Jonathan Shannon
Jonathan Shannon is Assistant Professor of Anthropology at Hunter College and a member of the doctoral faculty in both Anthropology and Music at CUNY’s Graduate Center. He earned his Ph.D. in Anthropology from the City University of New York Graduate Center. His areas of interest include Cultural Anthropology, Aesthetics, Ethnomusicology, Postcolonial Studies, Psychological Anthropology, Religion, The Middle East, Islamic Society. His research focuses on musical aesthetics and cultural politics in the Arab world and Mediterranean. He has conducted field research in Syria, Palestine, Egypt, Morocco, and Spain. His book, Among the Jasmine Trees: Music and Modernity in Contemporary Syria, was recently published by Wesleyan University. He was recently awarded a Fulbright Regional Grant for the Middle East, a multiple country award that he is using for ethnographic field research in Syria and Morocco.

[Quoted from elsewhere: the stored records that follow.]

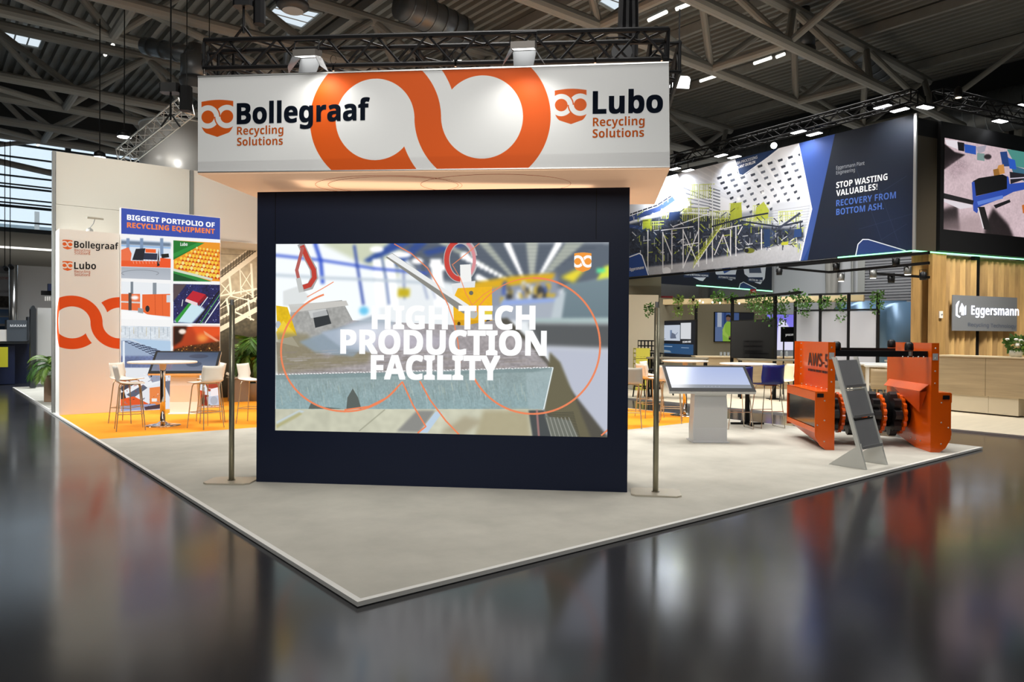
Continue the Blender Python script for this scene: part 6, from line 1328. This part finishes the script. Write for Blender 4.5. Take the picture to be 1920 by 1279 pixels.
# --- long wooden lounge bar and light timber beam
MB_ = lambda: MB()
lbr = thing('lounge_bar', 'long pale oak bar counter running behind the black screens', 'counter', aty(1350, 690, 22.5), 0); BPl = (aty(1400, 690, 22.3), hdir(-.02))
wallbox('front', 1306, 1500, T + .002, .98, BPl, .5, M_wood, lbr); wallbox('bar_top', 1304, 1502, .982, 1.02, BPl, .6, mat('light_oak_top', 'd3c1a0'), lbr, .05)
tb_ = thing('timber_beam', 'pale timber beam with string lights hanging over the neighbour lounge', 'beam', aty(1400, 562, 21.5), 0)
qa, qb2 = aty(1245, 567, 22.5), aty(1620, 571, 19.2); qb2.z = qa.z = 2.66
MB().tube(qa, qb2, .11, 4).build('beam', mat('pale_timber', 'cbb78d', .6), tb_, True)
for x, y in ((1312, 564), (1318, 567), (1336, 567), (1350, 568), (1386, 569), (1490, 567), (1497, 563), (1530, 563), (1534, 562)):
    q = aty(x, y, 20.4); MB().lathe([(.004, -.03), (.03, 0), (.004, .03)], q, 8).build('bulb', glow('bulb_glow', (1, .92, .75), 4) if 'bulb_glow' not in MATS else MATS['bulb_glow'], tb_, True)
# --- frosted panels
fr = thing('frosted_screen', 'black framed row of three frosted glass panels behind the orange machine', 'partition', aty(1570, 660, 19.5), 0)
FPL2 = (aty(1491, 600, 20.0), (aty(1646, 600, 18.7) - aty(1491, 600, 20.0)).normalized()); FPL2[1].z = 0
M_fro = mat('frosted_glass', 'b4b5bb', .35, alpha=.9)
def fx(x, y): return onpl(x, y, *FPL2)
zm = fx(1570, 581.5).z; ztp = fx(1570, 551).z; M_fg = M_black
for x, z1 in ((1491, zm + .25), (1538, ztp), (1591, ztp), (1646, ztp)): q = fx(x, 600); MB().box(Vector((q.x, q.y, (z1 + T) / 2)), (.07, .06, z1 - T - .002)).build('post', M_black, fr, True)
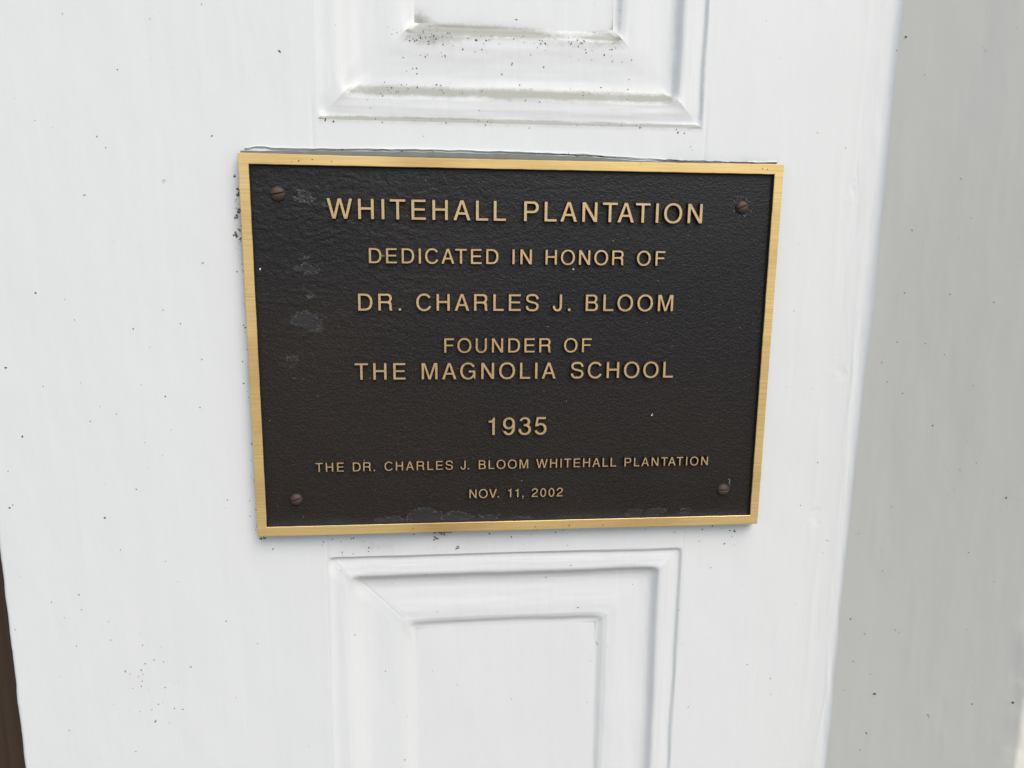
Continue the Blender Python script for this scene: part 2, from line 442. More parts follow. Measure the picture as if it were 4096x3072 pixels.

Here’s an excerpt from his address from the 2005 CUNY Baccalaureate Program Commencement Ceremony:
When I graduated from college, one of my professors encouraged us to prepare for “the real world.” For you, students of this twenty-headed hydra of an academic beast known as the City University of New York, earning your degree has been very much a part of “the real world.” You live in New York City, Capital of the World (or so we like to think), with its amazing riches and tragedies, opportunities and hurdles, and real life staring at you (or shouting) from every corner, every subway platform. And you are CUNY students, navigating a system full of gems hidden in decayed gardens. To borrow a metaphor from the world of technology, I like to think of CUNY as the Windows 98 of the academic world: out-of-date, clumsy, too large, and prone to frequent crashes. Yet out of this unwieldy operating system you have managed to carve for yourselves a program of study that is - to stretch the metaphor - the Mac OS X of the University: smoother, sleeker, and much more user friendly (in large part due to the work of the CUNY BA Program staff, I should add). It still crashes once in a while, but that’s the nature of the game. I think that the CUNY Baccalaureate Program is remarkable, not only because of the enormous diversity of potential instructors and courses made available to you CUNY-wide, but because of the remarkable diversity of your interests, interests that chafe at the rigid pigeon holes of traditional majors, which are too often cookie cutter degrees for cookie cutter students. You break that mold and by doing so help to transform the system itself, to give it much needed upgrades.